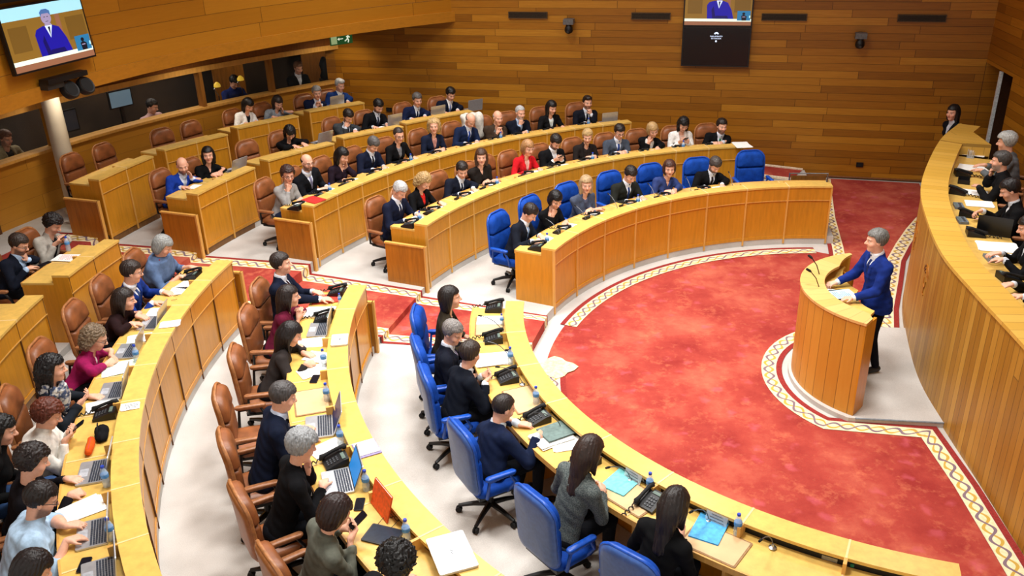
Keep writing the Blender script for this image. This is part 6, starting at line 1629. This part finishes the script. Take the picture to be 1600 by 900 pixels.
# ================================================================== screens, signs and devices on the walls
def picture(o, P, name='screen_picture', glow=.8):
    """broadcast view of the speaker, P(u,v,d) maps 0..1 picture coordinates and a small lift to the screen"""
    mats = [emit('pic_wall', (132,100,40), .75*glow), emit('pic_strip', (150,205,220), 1.2*glow), emit('pic_suit', (22,20,150), .9*glow), emit('pic_face', (150,140,176), .9*glow),
            emit('pic_shirt', (196,214,240), 1.1*glow), emit('pic_desk', (206,222,206), 1.2*glow), emit('pic_inset', (36,112,160), .9*glow), emit('pic_dark', (16,22,40), .4*glow),
            emit('pic_band', (140,96,72), .8*glow), emit('pic_hair', (70,110,170), .8*glow), emit('pic_panel', (112,84,34), .7*glow), emit('pic_suitdark', (14,14,96), .7*glow)]
    m = MB()
    def poly(pts, mi, d): m.m = mi; m.add([P(u, v, d) for u, v in pts], [tuple(range(len(pts)))])
    def rect(u0, v0, u1, v1, mi, d): poly([(u0,v0), (u1,v0), (u1,v1), (u0,v1)], mi, d)
    def ov(cu, cv, a, b, mi, d, n=16): poly([(cu+a*math.cos(2*PI*i/n), cv+b*math.sin(2*PI*i/n)) for i in range(n)], mi, d)
    rect(0,0,1,1,0,.001)
    rect(0,.80,1,1,1,.002); rect(.62,.2,.68,.80,8,.002); rect(.74,.34,.98,.72,10,.002); rect(.04,.3,.26,.7,10,.002)
    rect(0,.10,1,.17,5,.003); rect(0,0,1,.10,8,.003)
    poly([(.34,.17), (.33,.52), (.36,.60), (.44,.64), (.56,.64), (.64,.59), (.70,.40), (.735,.17)], 2, .004)
    poly([(.42,.17), (.40,.40), (.43,.50), (.47,.17)], 11, .005); poly([(.47,.25), (.64,.25), (.66,.17), (.45,.17)], 11, .0052)
    poly([(.47,.64), (.51,.44), (.56,.64)], 4, .006); poly([(.503,.62), (.512,.46), (.53,.62)], 7, .007)
    rect(.475,.61,.555,.67,3,.0055); ov(.512,.76,.062,.10,3,.0065); poly([(.45,.79), (.448,.86), (.48,.905), (.54,.905), (.575,.87), (.574,.79), (.55,.835), (.47,.835)], 9, .0075)
    rect(.485,.775,.503,.785,7,.008); rect(.523,.775,.541,.785,7,.008); rect(.495,.705,.53,.712,7,.008)
    rect(.79,.13,.985,.38,6,.008); poly([(.86,.13), (.85,.25), (.87,.27), (.90,.27), (.93,.24), (.925,.13)], 7, .009); ov(.885,.305,.022,.035,7,.009); rect(.865,.215,.91,.232,3,.0095)
    rect(.965,.2,.985,.26,1,.0095)
    return m.build(name, mats, o)
def tv(name, label, c, w, h, rz, tilt, glow):
    """wall screen; local x to the viewer's right, local -y towards the room"""
    o = empty(name, label, 'screen', c, rz)
    Mx = Matrix.Rotation(tilt, 4, 'X')
    m = MB(); m.box(Mx @ Vector((0,.03,0)), (w+.05, .06, h+.05), 0, Mx); m.build('screen_case', M_BLACK, o)
    b = MB(); b.box((0,.12,0), (.3,.18,.3)); b.build('wall_bracket', M_BLACKM, o)
    return o, (lambda u, v, d: Mx @ Vector(((u-.5)*w, -.001-d, (v-.5)*h)))
# hanging on the overhanging band, far left (seen from the room its left part runs out of the frame)
t = 162.4; c = pol(BR-.16, t, 3.80)
o, P = tv('wall_screen', 'large wall screen at upper left showing the speaker in blue', c, 1.44, .80, R(t-90), R(-4), 1.0)
picture(o, P)
c = pol(BR-.16, t, 4.70)
o, P = tv('wall_screen', 'upper wall screen above the large left screen, mostly out of frame', c, 1.44, .80, R(t-90), R(-4), 1.0)
# two stacked screens on the back wall
o, P = tv('wall_screen', 'bright upper screen on the back wall showing the speaker', (-.395, 8.30, 3.29), 1.24, .70, WALL_RZ, 0, 1.3); picture(o, P, glow=1.0)
o, P = tv('wall_screen', 'black lower screen on the back wall with small white emblem', (-.395, 8.30, 2.535), 1.24, .70, WALL_RZ, 0, 1.0)
m = MB(); m.add([P(u, v, .001) for u, v in ((0,0), (1,0), (1,1), (0,1))], [(0,1,2,3)]); m.build('dark_picture', plain('dark_screen', (6,8,16), .2), o)
m = MB()
for r_ in (.055, .042, .029):
    m.tube([P(.5+r_*.62*math.cos(R(a)), .83+r_*1.1*math.sin(R(a)), .003) for a in range(15, 166, 15)], .004, 4)
m.lathe([(.004,0), (.016,.004), (.016,.03), (.004,.034)], P(.5,.63,.006), 8)
m.build('emblem', emit('emblem_white', (206,222,250), 1.2), o)
for k, s in enumerate(('PARLAMENTO', 'DE GALICIA')):
    cu = bpy.data.curves.new('lettering', 'FONT'); cu.body = s; cu.size = .036; cu.align_x = 'CENTER'; cu.extrude = .0005
    f = bpy.data.objects.new('lettering', bpy.data.meshes.new_from_object(bpy.data.objects.new('tmp', cu))); COL.objects.link(f); f.parent = o; f.location = P(.5, .765-.055*k, .004); f.rotation_euler = (PI/2,0,0)
    f.data.materials.clear(); f.data.materials.append(emit('emblem_white', (206,222,250), 1.2))
# ventilation grilles along the back wall
for i, (x0, x1) in enumerate(((-4.361,-3.591), (-1.955,-1.236), (.416,1.196), (2.72,3.499))):
    xm = (x0+x1)/2; L = (x1-x0)/math.cos(WALL_RZ)
    o = empty('air_vent', ('dark ventilation grille on the back wall, farthest left of four', 'dark ventilation grille just left of the stacked screens', 'dark ventilation grille just right of the stacked screens', 'dark ventilation grille on the back wall nearest the right corner')[i], 'vent', (xm, wally(xm, .02), 3.085), WALL_RZ, 'ventilation grilles on the back wall')
    m = MB(); m.box((0,0,0), (L,.02,.115)); m.build('backing', M_BLACKM, o)
    m = MB()
    for k in range(5): m.box((0,-.012,-.044+.022*k), (L-.02,.012,.006))
    m.build('slats', plain('vent_slat', (74,58,40), .5), o)
    m = MB(); 
    for sx_ in (-1,1): m.box((sx_*(L/2),-.012,0), (.014,.02,.13))
    for sz in (-1,1): m.box((0,-.012,sz*.06), (L,.02,.012))
    m.build('frame', plain('vent_frame', (84,62,38), .5), o)
for i, (x, z, lab) in enumerate(((-3.14, 2.90, 'black dome camera on the back wall left of the stacked screens'), (2.14, 2.70, 'black dome camera on the back wall right of the stacked screens'))):
    o = empty('wall_camera', lab, 'camera', (x, wally(x, .02), z), WALL_RZ, 'cameras on the back wall')
    MB().box((0,-.02,.09), (.10,.05,.09)).build('bracket', M_BLACK, o)
    MB().box((0,-.13,.085), (.20,.18,.10)).build('camera_arm', plain('camera_grey', (92,92,94), .4), o)
    MB().lathe([(.02,-.15), (.065,-.13), (.085,-.09), (.08,-.03), (.06,0), (.06,.05)], (0,-.14,.0), 14).build('camera_head', M_BLACK, o, 50)
    MB().tube([(0,-.20,-.09), (0,-.245,-.10)], [.03,.026], 10).build('lens', plain('lens_glass', (30,34,44), .1), o, 50)
for x, z, lab in ((2.447, .30, 'small black wall socket low on the back wall by the low barrier'), (-7.055, 1.05, 'small dark wall socket near the left corner of the back wall')):
    o = MB().box((0,0,0), (.13,.03,.09)).build('wall_socket', M_BLACK, None, None, (x, wally(x, .01), z), WALL_RZ); tag(o, lab, 'socket', 'wall sockets')
    MB().box((0,-.018,0), (.09,.008,.05)).build('socket_face', M_BLACKM, o)
# black projector pair under the band
t = 161.9; c = pol(BR-.14, t, 3.08)
o = empty('loudspeaker_pair', 'black bar with two round loudspeakers under the left screen', 'loudspeaker', c, R(t-90))
MB().box((0,.0,.12), (.74,.16,.07)).build('mount_bar', M_BLACK, o)
MB().box((-.22,.02,.06), (.30,.14,.10)).build('housing', plain('speaker_box', (40,38,36), .5), o)
for x, y in ((.02,-.03), (.30,-.05)):
    Mx = Matrix.Rotation(R(62), 4, 'X')
    q = MB().lathe([(.07,-.07), (.125,-.05), (.135,.03), (.12,.05), (.06,.03), (.02,.045)], (x, y, -.06), 18, Mx).build('speaker_drum', M_BLACK, o, 50)
    MB().lathe([(.10,.0), (.10,.004)], Vector((x, y, -.06))+Mx @ Vector((0,0,.042)), 18, Mx).build('speaker_cone', M_BLACKM, q)
# green exit sign hanging at the end of the band
t = 131.3; c = pol(11.6, t, 2.83)
o = empty('exit_sign', 'green exit sign with running figure and arrow hanging from the soffit', 'sign', c, R(t-90))
MB().box((0,.012,0), (.50,.022,.215)).build('sign_panel', emit('exit_green', (24,78,40), .5), o)
m = MB(); m.box((-.17,-.001,0), (.13,.004,.17)); m.build('door_symbol', emit('exit_pale', (150,176,130), .6), o)
m = MB(); m.box((-.02,-.002,0), (.11,.004,.016)); m.add([(-.095,-.003,0), (-.05,-.003,.03), (-.05,-.003,-.03)], [(0,1,2)]); m.build('arrow', emit('exit_white', (214,226,206), .8), o)
m = MB()
def seg(a, b, r=.011): m.tube([(a[0],-.004,a[1]), (b[0],-.004,b[1])], r, 6)
m.lathe([(.004,-.016), (.016,-.008), (.016,.008), (.004,.016)], (.155,-.004,.07), 10)
seg((.15,.045), (.135,-.01), .016); seg((.15,.04), (.11,.025)); seg((.15,.04), (.185,.01)); seg((.135,-.01), (.16,-.04)); seg((.16,-.04), (.14,-.085)); seg((.135,-.01), (.10,-.035)); seg((.10,-.035), (.07,-.05))
m.build('running_figure', emit('exit_white', (214,226,206), .8), o)
for sx_ in (-1,1): MB().box((sx_*.2,.012,.13), (.02,.02,.05)).build('hanger', M_BLACK, o)
# booth lamps with yellow heads
for i, (t, r, z) in enumerate(((138.8, 13.75, 1.95), (136.5, 13.75, 1.99))):
    x, y, _ = pol(r, t); o = empty('booth_lamp', ('yellow-headed desk lamp behind glass, left of the person in blue', 'yellow-headed desk lamp behind glass, right of the person in blue')[i], 'lamp', (x, y, .72), R(t+90), 'booth lamps')
    MB().lathe([(.08,0), (.08,.015), (.012,.03), (.012,z-.95)], n=12).build('stand', M_BLACK, o, 40)
    MB().tube([(0,0,z-.95), (.08,.0,z-.80), (.0,0,z-.74)], .010, 6).build('arm', M_CHROME, o)
    MB().lathe([(.07,-.05), (.065,0), (.03,.04), (.01,.05)], (0,0,z-.72), 14).build('lamp_shade', emit('lamp_yellow', (226,186,60), .5), o, 50)
# two screens and a black statue-like loudspeaker in the booth
for t, r, w, h_, z, lab in ((146.2, 14.3, .5, .34, 1.95, 'pale monitor on the booth shelf behind the glass'), (151.5, 14.2, .6, .4, 1.8, 'dark monitor at the left end of the booth window')):
    x, y, _ = pol(r, t); o = empty('booth_monitor', lab, 'monitor', (x, y, z), R(t-90), 'booth monitors')
    MB().box((0,0,0), (w,.04,h_)).build('monitor_case', M_BLACK, o)
    MB().box((0,-.024,0), (w-.05,.006,h_-.05)).build('monitor_screen', emit('mon_%d' % t, (110,140,160) if 'pale' in lab else (40,44,52), .35), o)
    MB().box((0,.02,-(h_/2+.2)), (.06,.05,.4)).build('monitor_foot', M_BLACK, o)
x, y, _ = pol(14.0, 127.6); o = MB().lathe([(.10,0), (.12,.06), (.08,.16), (.11,.30), (.07,.42), (.03,.48)], (0,0,0), 12).build('booth_loudspeaker', M_BLACK, None, 40, (x, y, 1.62)); tag(o, 'small black upright loudspeaker at the right end of the booth', 'loudspeaker')
MB().lathe([(.14,-.95), (.14,0)], (0,0,0), 10).build('plinth', M_BOOTHDARK, o)

# ================================================================== light and camera
def area(name, loc, size, power, color=(1,.99,.965), rot=(0,0,0), sy=None, spread=126):
    l = bpy.data.lights.new(name, 'AREA'); l.energy = power; l.shape = 'RECTANGLE'; l.size = size; l.size_y = sy or size; l.color = color; l.spread = R(spread)
    o = bpy.data.objects.new(name, l); COL.objects.link(o); o.location = loc; o.rotation_euler = rot; return o
K = .61
for i, (x, y, p) in enumerate(((-2.0,-.5,290), (-5.2,1.2,250), (-4.4,-3.2,290), (-1.6,3.8,240), (-4.8,5.2,230), (-7.6,2.2,190), (-7.4,-1.6,230), (1.4,1.4,125), (-6.6,7.4,120))):
    area('ceiling_lamp_%d' % i, (x, y, ZC-.06), 1.3, p*K)
# wall washers that pool on the back wall and the band
def spot(name, loc, target, power, ang=70, blend=.8, color=(1,.86,.66)):
    l = bpy.data.lights.new(name, 'SPOT'); l.energy = power; l.spot_size = R(ang); l.spot_blend = blend; l.color = color; l.shadow_soft_size = .12
    o = bpy.data.objects.new(name, l); COL.objects.link(o); o.location = loc
    o.rotation_euler = (Vector(target)-Vector(loc)).to_track_quat('-Z', 'Y').to_euler(); return o
for i, x in enumerate((-6.6,-4.2,-1.6,1.0)):
    spot('wall_washer_%d' % i, (x, wally(x, 1.1), ZC-.3), (x, wally(x), 2.0), (110,70,46,16)[i])
for i, t in enumerate((129, 143, 156)):
    x, y, _ = pol(12.4, t); spot('soffit_lamp_%d' % i, (x, y, 2.86), pol(13.0, t, .9), 48, 125)
for i, t in enumerate((125.7, 133.0)):
    x, y, _ = pol(14.4, t); spot('booth_spot_%d' % i, (x, y, 2.9), pol(15.1, t, 1.6), 26, 100)
area('booth_fill', (*pol(14.4, 147)[:2], 2.9), 1.0, 44, (1,.9,.78), (0,0,R(147)), 4.5, 160)  # added fill, no visible fixture: brightens the figures behind the booth glass
w = bpy.data.worlds.new('room_ambient'); bpy.context.scene.world = w; w.use_nodes = True
w.node_tree.nodes['Background'].inputs[0].default_value = (1.0,.95,.88,1); w.node_tree.nodes['Background'].inputs[1].default_value = 1.0
cam = bpy.data.cameras.new('camera'); cam.sensor_width = 36; cam.lens = 36*1364.74/1600; cam.clip_end = 80
co = bpy.data.objects.new('camera', cam); COL.objects.link(co)
pi_, ro = .43082, -.02929
fw = Vector((0, math.cos(pi_), -math.sin(pi_))); rt = Vector((1,0,0)); up = rt.cross(fw)
r2 = rt*math.cos(ro)+up*math.sin(ro); u2 = up*math.cos(ro)-rt*math.sin(ro)
co.matrix_world = Matrix(((r2.x,u2.x,-fw.x,-4.4589), (r2.y,u2.y,-fw.y,-8.9115), (r2.z,u2.z,-fw.z,5.4534), (0,0,0,1)))
sc = bpy.context.scene; sc.camera = co
sc.view_settings.view_transform = 'Standard'; sc.view_settings.look = 'None'; sc.view_settings.exposure = 0.0; sc.view_settings.gamma = 1.0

Given instruction
Copy each line of the preceding data that contains the string "part".

Correct answer
Keep writing the Blender script for this image. This is part 6, starting at line 1629. This part finishes the script. Take the picture to be 1600 by 900 pixels.
# hanging on the overhanging band, far left (seen from the room its left part runs out of the frame)